=== GOAL ===
Every line must be returned precisely as it is written.

=== DATA BLOCK ===
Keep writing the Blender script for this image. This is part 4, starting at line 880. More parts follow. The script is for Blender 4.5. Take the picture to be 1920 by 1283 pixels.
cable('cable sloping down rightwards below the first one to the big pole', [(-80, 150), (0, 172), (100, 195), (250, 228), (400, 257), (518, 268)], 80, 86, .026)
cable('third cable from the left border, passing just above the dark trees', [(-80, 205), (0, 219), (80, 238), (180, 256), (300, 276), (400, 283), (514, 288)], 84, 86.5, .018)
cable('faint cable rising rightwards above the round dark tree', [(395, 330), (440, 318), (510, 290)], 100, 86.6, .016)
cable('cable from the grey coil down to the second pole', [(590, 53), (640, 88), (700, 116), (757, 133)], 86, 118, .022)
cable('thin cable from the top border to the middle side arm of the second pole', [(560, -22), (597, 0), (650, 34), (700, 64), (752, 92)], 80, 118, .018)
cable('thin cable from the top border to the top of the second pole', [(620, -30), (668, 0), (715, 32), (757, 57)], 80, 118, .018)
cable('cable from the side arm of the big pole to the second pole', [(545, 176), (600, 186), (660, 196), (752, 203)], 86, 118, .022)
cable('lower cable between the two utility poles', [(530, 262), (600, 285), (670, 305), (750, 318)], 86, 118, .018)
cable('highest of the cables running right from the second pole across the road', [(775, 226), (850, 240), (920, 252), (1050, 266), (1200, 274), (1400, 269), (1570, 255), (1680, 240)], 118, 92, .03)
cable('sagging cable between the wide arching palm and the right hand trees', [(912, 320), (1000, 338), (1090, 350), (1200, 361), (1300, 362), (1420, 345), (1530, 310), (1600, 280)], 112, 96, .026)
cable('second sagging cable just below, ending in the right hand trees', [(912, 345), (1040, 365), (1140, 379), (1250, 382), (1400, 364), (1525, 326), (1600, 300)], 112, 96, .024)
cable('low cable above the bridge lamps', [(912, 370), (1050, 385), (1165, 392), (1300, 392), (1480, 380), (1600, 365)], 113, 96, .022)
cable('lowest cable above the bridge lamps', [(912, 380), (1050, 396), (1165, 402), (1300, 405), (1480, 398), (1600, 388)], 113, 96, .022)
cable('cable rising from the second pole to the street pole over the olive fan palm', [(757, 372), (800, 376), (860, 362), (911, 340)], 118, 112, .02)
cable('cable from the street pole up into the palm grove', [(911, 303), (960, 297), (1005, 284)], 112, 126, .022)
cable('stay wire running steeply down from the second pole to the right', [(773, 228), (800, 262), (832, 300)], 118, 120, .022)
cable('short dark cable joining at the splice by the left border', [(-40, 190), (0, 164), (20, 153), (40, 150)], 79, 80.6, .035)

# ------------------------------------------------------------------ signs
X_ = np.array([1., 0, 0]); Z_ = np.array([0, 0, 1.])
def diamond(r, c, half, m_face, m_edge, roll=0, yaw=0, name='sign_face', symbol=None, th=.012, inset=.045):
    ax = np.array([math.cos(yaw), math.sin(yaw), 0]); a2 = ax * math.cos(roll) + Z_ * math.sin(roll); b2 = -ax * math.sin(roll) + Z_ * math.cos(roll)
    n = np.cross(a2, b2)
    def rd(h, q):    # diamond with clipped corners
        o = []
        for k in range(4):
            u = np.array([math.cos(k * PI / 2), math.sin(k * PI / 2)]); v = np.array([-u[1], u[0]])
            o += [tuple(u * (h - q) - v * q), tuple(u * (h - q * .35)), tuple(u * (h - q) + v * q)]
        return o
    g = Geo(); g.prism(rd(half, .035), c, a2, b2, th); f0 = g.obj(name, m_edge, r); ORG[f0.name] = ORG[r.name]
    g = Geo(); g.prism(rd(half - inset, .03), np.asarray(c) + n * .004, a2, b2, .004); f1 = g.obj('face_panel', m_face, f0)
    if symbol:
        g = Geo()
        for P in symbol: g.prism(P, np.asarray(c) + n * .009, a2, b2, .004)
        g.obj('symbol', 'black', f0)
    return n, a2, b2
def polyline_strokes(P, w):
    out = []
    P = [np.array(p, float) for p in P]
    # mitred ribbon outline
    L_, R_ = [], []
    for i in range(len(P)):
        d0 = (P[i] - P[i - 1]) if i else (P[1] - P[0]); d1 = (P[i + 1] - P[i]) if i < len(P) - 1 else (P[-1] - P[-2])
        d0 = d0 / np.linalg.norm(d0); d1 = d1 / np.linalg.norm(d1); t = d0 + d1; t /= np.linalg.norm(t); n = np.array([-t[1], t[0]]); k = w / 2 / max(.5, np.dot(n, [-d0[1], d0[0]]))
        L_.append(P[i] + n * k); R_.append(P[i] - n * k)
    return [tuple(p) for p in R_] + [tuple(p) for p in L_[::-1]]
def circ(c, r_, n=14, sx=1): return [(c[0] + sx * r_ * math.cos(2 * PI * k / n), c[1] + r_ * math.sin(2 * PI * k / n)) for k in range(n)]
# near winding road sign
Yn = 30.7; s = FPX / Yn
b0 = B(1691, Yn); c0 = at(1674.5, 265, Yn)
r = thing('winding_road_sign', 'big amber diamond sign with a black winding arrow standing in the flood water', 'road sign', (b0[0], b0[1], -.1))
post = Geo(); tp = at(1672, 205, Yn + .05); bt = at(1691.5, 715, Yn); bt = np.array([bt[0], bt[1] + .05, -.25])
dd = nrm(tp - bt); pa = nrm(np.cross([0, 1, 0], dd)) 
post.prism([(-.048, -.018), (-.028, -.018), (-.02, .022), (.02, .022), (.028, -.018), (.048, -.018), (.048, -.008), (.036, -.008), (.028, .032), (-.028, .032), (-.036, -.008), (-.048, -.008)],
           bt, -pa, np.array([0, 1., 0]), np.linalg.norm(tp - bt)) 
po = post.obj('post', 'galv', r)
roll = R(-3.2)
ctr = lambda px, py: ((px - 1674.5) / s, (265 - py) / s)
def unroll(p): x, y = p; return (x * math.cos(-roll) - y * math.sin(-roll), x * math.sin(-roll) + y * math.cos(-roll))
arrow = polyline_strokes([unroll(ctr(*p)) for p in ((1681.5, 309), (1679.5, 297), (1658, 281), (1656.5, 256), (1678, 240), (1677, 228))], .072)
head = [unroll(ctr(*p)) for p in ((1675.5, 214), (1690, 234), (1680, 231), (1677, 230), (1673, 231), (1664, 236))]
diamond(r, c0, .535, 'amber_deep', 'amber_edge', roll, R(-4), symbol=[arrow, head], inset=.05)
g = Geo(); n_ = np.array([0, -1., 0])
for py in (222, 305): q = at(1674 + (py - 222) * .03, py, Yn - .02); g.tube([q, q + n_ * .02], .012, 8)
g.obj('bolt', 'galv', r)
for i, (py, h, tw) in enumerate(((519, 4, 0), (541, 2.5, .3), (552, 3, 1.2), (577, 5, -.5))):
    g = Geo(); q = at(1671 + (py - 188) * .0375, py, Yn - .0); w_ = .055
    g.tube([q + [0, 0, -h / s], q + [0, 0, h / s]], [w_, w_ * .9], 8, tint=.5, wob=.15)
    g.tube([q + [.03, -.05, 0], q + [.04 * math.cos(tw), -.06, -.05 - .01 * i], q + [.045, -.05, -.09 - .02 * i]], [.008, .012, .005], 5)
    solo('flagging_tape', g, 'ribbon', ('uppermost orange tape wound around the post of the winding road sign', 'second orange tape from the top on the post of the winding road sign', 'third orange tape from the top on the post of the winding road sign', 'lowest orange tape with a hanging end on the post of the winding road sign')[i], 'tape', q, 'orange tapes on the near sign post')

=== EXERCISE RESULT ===
Keep writing the Blender script for this image. This is part 4, starting at line 880. More parts follow. The script is for Blender 4.5. Take the picture to be 1920 by 1283 pixels.
cable('cable sloping down rightwards below the first one to the big pole', [(-80, 150), (0, 172), (100, 195), (250, 228), (400, 257), (518, 268)], 80, 86, .026)
cable('third cable from the left border, passing just above the dark trees', [(-80, 205), (0, 219), (80, 238), (180, 256), (300, 276), (400, 283), (514, 288)], 84, 86.5, .018)
cable('faint cable rising rightwards above the round dark tree', [(395, 330), (440, 318), (510, 290)], 100, 86.6, .016)
cable('cable from the grey coil down to the second pole', [(590, 53), (640, 88), (700, 116), (757, 133)], 86, 118, .022)
cable('thin cable from the top border to the middle side arm of the second pole', [(560, -22), (597, 0), (650, 34), (700, 64), (752, 92)], 80, 118, .018)
cable('thin cable from the top border to the top of the second pole', [(620, -30), (668, 0), (715, 32), (757, 57)], 80, 118, .018)
cable('cable from the side arm of the big pole to the second pole', [(545, 176), (600, 186), (660, 196), (752, 203)], 86, 118, .022)
cable('lower cable between the two utility poles', [(530, 262), (600, 285), (670, 305), (750, 318)], 86, 118, .018)
cable('highest of the cables running right from the second pole across the road', [(775, 226), (850, 240), (920, 252), (1050, 266), (1200, 274), (1400, 269), (1570, 255), (1680, 240)], 118, 92, .03)
cable('sagging cable between the wide arching palm and the right hand trees', [(912, 320), (1000, 338), (1090, 350), (1200, 361), (1300, 362), (1420, 345), (1530, 310), (1600, 280)], 112, 96, .026)
cable('second sagging cable just below, ending in the right hand trees', [(912, 345), (1040, 365), (1140, 379), (1250, 382), (1400, 364), (1525, 326), (1600, 300)], 112, 96, .024)
cable('low cable above the bridge lamps', [(912, 370), (1050, 385), (1165, 392), (1300, 392), (1480, 380), (1600, 365)], 113, 96, .022)
cable('lowest cable above the bridge lamps', [(912, 380), (1050, 396), (1165, 402), (1300, 405), (1480, 398), (1600, 388)], 113, 96, .022)
cable('cable rising from the second pole to the street pole over the olive fan palm', [(757, 372), (800, 376), (860, 362), (911, 340)], 118, 112, .02)
cable('cable from the street pole up into the palm grove', [(911, 303), (960, 297), (1005, 284)], 112, 126, .022)
cable('stay wire running steeply down from the second pole to the right', [(773, 228), (800, 262), (832, 300)], 118, 120, .022)
cable('short dark cable joining at the splice by the left border', [(-40, 190), (0, 164), (20, 153), (40, 150)], 79, 80.6, .035)

# ------------------------------------------------------------------ signs
X_ = np.array([1., 0, 0]); Z_ = np.array([0, 0, 1.])
def diamond(r, c, half, m_face, m_edge, roll=0, yaw=0, name='sign_face', symbol=None, th=.012, inset=.045):
    ax = np.array([math.cos(yaw), math.sin(yaw), 0]); a2 = ax * math.cos(roll) + Z_ * math.sin(roll); b2 = -ax * math.sin(roll) + Z_ * math.cos(roll)
    n = np.cross(a2, b2)
    def rd(h, q):    # diamond with clipped corners
        o = []
        for k in range(4):
            u = np.array([math.cos(k * PI / 2), math.sin(k * PI / 2)]); v = np.array([-u[1], u[0]])
            o += [tuple(u * (h - q) - v * q), tuple(u * (h - q * .35)), tuple(u * (h - q) + v * q)]
        return o
    g = Geo(); g.prism(rd(half, .035), c, a2, b2, th); f0 = g.obj(name, m_edge, r); ORG[f0.name] = ORG[r.name]
    g = Geo(); g.prism(rd(half - inset, .03), np.asarray(c) + n * .004, a2, b2, .004); f1 = g.obj('face_panel', m_face, f0)
    if symbol:
        g = Geo()
        for P in symbol: g.prism(P, np.asarray(c) + n * .009, a2, b2, .004)
        g.obj('symbol', 'black', f0)
    return n, a2, b2
def polyline_strokes(P, w):
    out = []
    P = [np.array(p, float) for p in P]
    # mitred ribbon outline
    L_, R_ = [], []
    for i in range(len(P)):
        d0 = (P[i] - P[i - 1]) if i else (P[1] - P[0]); d1 = (P[i + 1] - P[i]) if i < len(P) - 1 else (P[-1] - P[-2])
        d0 = d0 / np.linalg.norm(d0); d1 = d1 / np.linalg.norm(d1); t = d0 + d1; t /= np.linalg.norm(t); n = np.array([-t[1], t[0]]); k = w / 2 / max(.5, np.dot(n, [-d0[1], d0[0]]))
        L_.append(P[i] + n * k); R_.append(P[i] - n * k)
    return [tuple(p) for p in R_] + [tuple(p) for p in L_[::-1]]
def circ(c, r_, n=14, sx=1): return [(c[0] + sx * r_ * math.cos(2 * PI * k / n), c[1] + r_ * math.sin(2 * PI * k / n)) for k in range(n)]
# near winding road sign
Yn = 30.7; s = FPX / Yn
b0 = B(1691, Yn); c0 = at(1674.5, 265, Yn)
r = thing('winding_road_sign', 'big amber diamond sign with a black winding arrow standing in the flood water', 'road sign', (b0[0], b0[1], -.1))
post = Geo(); tp = at(1672, 205, Yn + .05); bt = at(1691.5, 715, Yn); bt = np.array([bt[0], bt[1] + .05, -.25])
dd = nrm(tp - bt); pa = nrm(np.cross([0, 1, 0], dd)) 
post.prism([(-.048, -.018), (-.028, -.018), (-.02, .022), (.02, .022), (.028, -.018), (.048, -.018), (.048, -.008), (.036, -.008), (.028, .032), (-.028, .032), (-.036, -.008), (-.048, -.008)],
           bt, -pa, np.array([0, 1., 0]), np.linalg.norm(tp - bt)) 
po = post.obj('post', 'galv', r)
roll = R(-3.2)
ctr = lambda px, py: ((px - 1674.5) / s, (265 - py) / s)
def unroll(p): x, y = p; return (x * math.cos(-roll) - y * math.sin(-roll), x * math.sin(-roll) + y * math.cos(-roll))
arrow = polyline_strokes([unroll(ctr(*p)) for p in ((1681.5, 309), (1679.5, 297), (1658, 281), (1656.5, 256), (1678, 240), (1677, 228))], .072)
head = [unroll(ctr(*p)) for p in ((1675.5, 214), (1690, 234), (1680, 231), (1677, 230), (1673, 231), (1664, 236))]
diamond(r, c0, .535, 'amber_deep', 'amber_edge', roll, R(-4), symbol=[arrow, head], inset=.05)
g = Geo(); n_ = np.array([0, -1., 0])
for py in (222, 305): q = at(1674 + (py - 222) * .03, py, Yn - .02); g.tube([q, q + n_ * .02], .012, 8)
g.obj('bolt', 'galv', r)
for i, (py, h, tw) in enumerate(((519, 4, 0), (541, 2.5, .3), (552, 3, 1.2), (577, 5, -.5))):
    g = Geo(); q = at(1671 + (py - 188) * .0375, py, Yn - .0); w_ = .055
    g.tube([q + [0, 0, -h / s], q + [0, 0, h / s]], [w_, w_ * .9], 8, tint=.5, wob=.15)
    g.tube([q + [.03, -.05, 0], q + [.04 * math.cos(tw), -.06, -.05 - .01 * i], q + [.045, -.05, -.09 - .02 * i]], [.008, .012, .005], 5)
    solo('flagging_tape', g, 'ribbon', ('uppermost orange tape wound around the post of the winding road sign', 'second orange tape from the top on the post of the winding road sign', 'third orange tape from the top on the post of the winding road sign', 'lowest orange tape with a hanging end on the post of the winding road sign')[i], 'tape', q, 'orange tapes on the near sign post')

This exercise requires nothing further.